The initial batch of documents retrieved by the National Archives from former President Donald Trump in January included more than 150 marked as classified, a number that ignited intense concern at the Justice Department and helped trigger the criminal investigation that led FBI agents to swoop into Mar-a-Lago this month seeking to recover more, multiple people briefed on the matter said.
In total, the government has recovered more than 300 documents with classified markings from Trump since he left office, the people said: that first batch of documents returned in January, another set provided by Trump's aides to the Justice Department in June and the material seized by the FBI in the search this month.
The previously unreported volume of the sensitive material found in the former president's possession in January helps explain why the Justice Department moved so urgently to hunt down any further classified materials he might have.
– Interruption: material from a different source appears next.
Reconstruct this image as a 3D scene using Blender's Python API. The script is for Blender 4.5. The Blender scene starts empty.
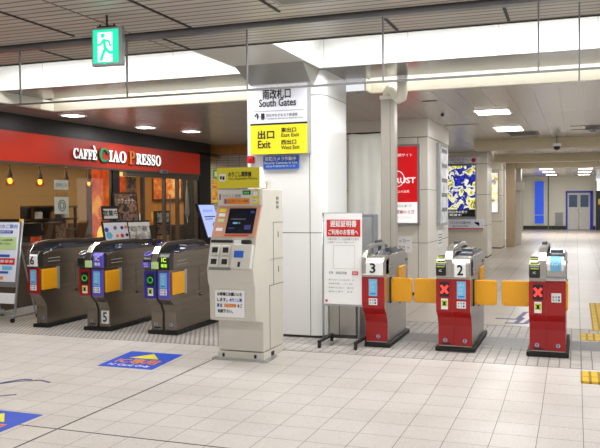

And the extent to which such a large number of highly sensitive documents remained at Mar-a-Lago in Palm Beach, Florida, for months, even as the department sought the return of all material that should have been left in government custody when Trump left office, suggested to officials that the former president or his aides had been cavalier in handling it, not fully forthcoming with investigators, or both.
The specific nature of the sensitive material that Trump took from the White House remains unclear. But the 15 boxes Trump turned over to the archives in January, nearly a year after he left office, included documents from the CIA, the National Security Agency and the FBI spanning a variety of topics of national security interest, a person briefed on the matter said.
Trump went through the boxes himself in late 2021, according to multiple people briefed on his efforts, before turning them over.
The highly sensitive nature of some of the material in the boxes prompted archives officials to refer the matter to the Justice Department, which within months had convened a grand jury investigation.
Aides to Trump turned over a few dozen additional sensitive documents during a visit to Mar-a-Lago by Justice Department officials in early June. At the conclusion of the search this month, officials left with 26 boxes, including 11 sets of material marked as classified, comprising scores of additional documents. One set had the highest level of classification, top secret/secret compartmented information.